Selain produktif, Ahmad Bakri juga memiliki kelebihan dibanding dengan pengarang lainnya, dia piawai dalam mengolah kata-kata dalam dialog serta pemilihan diksi yang sangat menarik. Dengan bahasa yang lugas khas dialek Ciamis. Selain itu, dia juga selalu membumbui ceritanya dengan humor-humor segar khas orang-orang pedesaan. Setting yang digunakan dalam cerita-ceritanya juga adalah pedesaan. Tapi justru dengan memilih setting pedesaan dia semakin mempunyai ciri khas. Baik itu dalam diksi yang digunakan, maupun dalam hal mengkritik permasalahan yang ada dari sudut pandang orang-orang kecil atau orang-orang pedesaan.
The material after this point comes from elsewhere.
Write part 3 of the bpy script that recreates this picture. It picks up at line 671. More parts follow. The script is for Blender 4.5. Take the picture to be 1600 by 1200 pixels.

Dalam mengkritik kehidupan sosial masyarakat, Ahmad Bakri seakan-akan menyuarakan suara rakyat kecil pedesaan. Mengkritik dengan kesadaran yang melekat pada dirinya bahwa tindakan menyimpang banyak dilakukan oleh para pamong pemerintah. Pamong pemerintah yang ia kritiki pun pamong pemerintah desa yang dirasa dekat dirinya. Dalam salah satu carita pondok yang berjudul Kabeureuyan (dalam buku Dukun Lepus, Kiblat Buku Utama, 2002), tokoh Abah Apung mengkritiki Kuwu yang menyelewengkan uang rakyat. Pada suatu hari Abah Apung kabeureuyan tulang hayam, sehingga tenggorokannya sakit. Tak lama kemudian dia sembuh. Dan Kuwu datang ke rumahnya untuk meminjam uan untuk mengganti uang rakyat yang ia korupsi. Ada dialog yang unik, yang saya rasa ini adalah kritik yang khas yang dilontarkan oleh Abah Apung yang dalam konteksnya mewakili rakyat kecil. Dialognya sebagai berikut:
Kabeureuyan atuh nya Mas Kuwu téh? Na atuh bet tambarakan pisan? Akang onaman baréto saukur kabeureuyan ku tulang hayam. Nyerina najan pohara ogé, ukur popoéan. Urutna téh semet boga hutang ka warung, nganjuk Indomilek. Ayeuna ogé geus lunas deui.”
Perkataan Abah Apung di atas merupakan suara rakyat kecil dalam menyikapi korupsi, yang saya rasa, kontekstual dengan masa sekarang. Banyak orang kabeureuyan uang rakyat.
Mungkin saya yang malas untuk membaca karya pengarang Sunda lainnya atau mungkin pendapat saya benar, bahwa sampai saat ini belum ada pengarang Sunda yang se-jembar  dan se-mumpuni seperti Ahmad Bakri. Wallahu alam.
Salam baktos, kanggo Bapa Ahmad Bakri di kalangenan.